Task to carry out: Your task is to repeat all of the data exactly while excluding the pictures.

---*---

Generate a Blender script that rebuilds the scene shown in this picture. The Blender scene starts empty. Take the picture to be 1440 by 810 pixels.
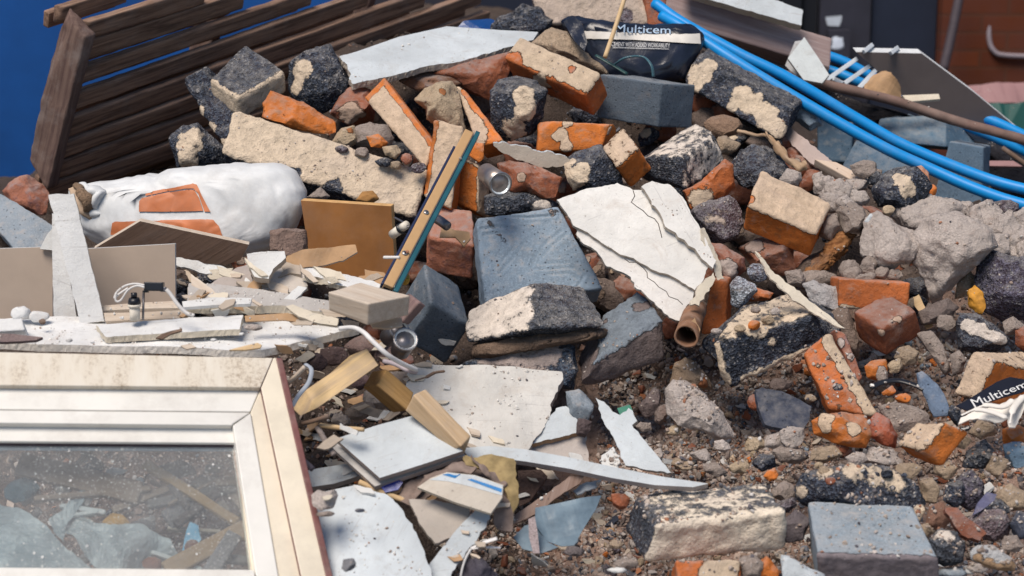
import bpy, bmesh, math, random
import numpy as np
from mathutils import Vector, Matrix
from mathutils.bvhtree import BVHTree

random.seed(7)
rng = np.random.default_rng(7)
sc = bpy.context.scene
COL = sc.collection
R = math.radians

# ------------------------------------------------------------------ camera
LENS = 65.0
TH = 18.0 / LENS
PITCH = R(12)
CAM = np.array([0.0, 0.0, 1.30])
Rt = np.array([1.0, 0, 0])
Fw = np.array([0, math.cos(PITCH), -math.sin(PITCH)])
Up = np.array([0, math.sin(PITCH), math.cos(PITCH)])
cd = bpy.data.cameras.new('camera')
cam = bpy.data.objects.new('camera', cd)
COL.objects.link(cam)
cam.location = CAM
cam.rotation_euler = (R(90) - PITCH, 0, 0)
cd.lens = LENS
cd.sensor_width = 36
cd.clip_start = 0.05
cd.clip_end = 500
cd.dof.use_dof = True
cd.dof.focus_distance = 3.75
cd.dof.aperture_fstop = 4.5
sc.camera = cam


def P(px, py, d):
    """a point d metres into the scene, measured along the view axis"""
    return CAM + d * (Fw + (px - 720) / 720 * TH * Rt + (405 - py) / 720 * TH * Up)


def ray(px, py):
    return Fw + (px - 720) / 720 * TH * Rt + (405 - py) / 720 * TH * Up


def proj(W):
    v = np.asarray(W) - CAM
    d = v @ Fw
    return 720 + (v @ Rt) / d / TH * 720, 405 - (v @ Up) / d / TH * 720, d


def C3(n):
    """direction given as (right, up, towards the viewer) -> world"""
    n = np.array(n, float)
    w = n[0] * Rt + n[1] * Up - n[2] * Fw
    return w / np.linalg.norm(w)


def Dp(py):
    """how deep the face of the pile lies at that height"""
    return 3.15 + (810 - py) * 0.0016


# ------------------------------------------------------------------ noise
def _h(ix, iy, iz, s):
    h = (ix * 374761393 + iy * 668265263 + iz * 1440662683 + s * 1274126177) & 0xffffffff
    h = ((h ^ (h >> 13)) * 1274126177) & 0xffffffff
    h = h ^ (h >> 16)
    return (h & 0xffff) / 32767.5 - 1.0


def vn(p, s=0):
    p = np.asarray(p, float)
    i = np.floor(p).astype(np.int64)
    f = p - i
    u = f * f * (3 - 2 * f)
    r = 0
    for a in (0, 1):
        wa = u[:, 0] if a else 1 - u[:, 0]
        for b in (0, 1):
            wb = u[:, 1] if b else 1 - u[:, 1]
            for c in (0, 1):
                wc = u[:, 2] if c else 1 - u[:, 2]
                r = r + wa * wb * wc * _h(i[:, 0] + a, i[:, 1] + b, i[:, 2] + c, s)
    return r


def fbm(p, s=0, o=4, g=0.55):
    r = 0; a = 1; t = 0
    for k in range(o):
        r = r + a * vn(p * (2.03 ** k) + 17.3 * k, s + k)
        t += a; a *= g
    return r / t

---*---

Output for this exercise:
Generate a Blender script that rebuilds the scene shown in this picture. The Blender scene starts empty. Take the picture to be 1440 by 810 pixels.
import bpy, bmesh, math, random
import numpy as np
from mathutils import Vector, Matrix
from mathutils.bvhtree import BVHTree

random.seed(7)
rng = np.random.default_rng(7)
sc = bpy.context.scene
COL = sc.collection
R = math.radians

# ------------------------------------------------------------------ camera
LENS = 65.0
TH = 18.0 / LENS
PITCH = R(12)
CAM = np.array([0.0, 0.0, 1.30])
Rt = np.array([1.0, 0, 0])
Fw = np.array([0, math.cos(PITCH), -math.sin(PITCH)])
Up = np.array([0, math.sin(PITCH), math.cos(PITCH)])
cd = bpy.data.cameras.new('camera')
cam = bpy.data.objects.new('camera', cd)
COL.objects.link(cam)
cam.location = CAM
cam.rotation_euler = (R(90) - PITCH, 0, 0)
cd.lens = LENS
cd.sensor_width = 36
cd.clip_start = 0.05
cd.clip_end = 500
cd.dof.use_dof = True
cd.dof.focus_distance = 3.75
cd.dof.aperture_fstop = 4.5
sc.camera = cam


def P(px, py, d):
    """a point d metres into the scene, measured along the view axis"""
    return CAM + d * (Fw + (px - 720) / 720 * TH * Rt + (405 - py) / 720 * TH * Up)


def ray(px, py):
    return Fw + (px - 720) / 720 * TH * Rt + (405 - py) / 720 * TH * Up


def proj(W):
    v = np.asarray(W) - CAM
    d = v @ Fw
    return 720 + (v @ Rt) / d / TH * 720, 405 - (v @ Up) / d / TH * 720, d


def C3(n):
    """direction given as (right, up, towards the viewer) -> world"""
    n = np.array(n, float)
    w = n[0] * Rt + n[1] * Up - n[2] * Fw
    return w / np.linalg.norm(w)


def Dp(py):
    """how deep the face of the pile lies at that height"""
    return 3.15 + (810 - py) * 0.0016


# ------------------------------------------------------------------ noise
def _h(ix, iy, iz, s):
    h = (ix * 374761393 + iy * 668265263 + iz * 1440662683 + s * 1274126177) & 0xffffffff
    h = ((h ^ (h >> 13)) * 1274126177) & 0xffffffff
    h = h ^ (h >> 16)
    return (h & 0xffff) / 32767.5 - 1.0


def vn(p, s=0):
    p = np.asarray(p, float)
    i = np.floor(p).astype(np.int64)
    f = p - i
    u = f * f * (3 - 2 * f)
    r = 0
    for a in (0, 1):
        wa = u[:, 0] if a else 1 - u[:, 0]
        for b in (0, 1):
            wb = u[:, 1] if b else 1 - u[:, 1]
            for c in (0, 1):
                wc = u[:, 2] if c else 1 - u[:, 2]
                r = r + wa * wb * wc * _h(i[:, 0] + a, i[:, 1] + b, i[:, 2] + c, s)
    return r


def fbm(p, s=0, o=4, g=0.55):
    r = 0; a = 1; t = 0
    for k in range(o):
        r = r + a * vn(p * (2.03 ** k) + 17.3 * k, s + k)
        t += a; a *= g
    return r / t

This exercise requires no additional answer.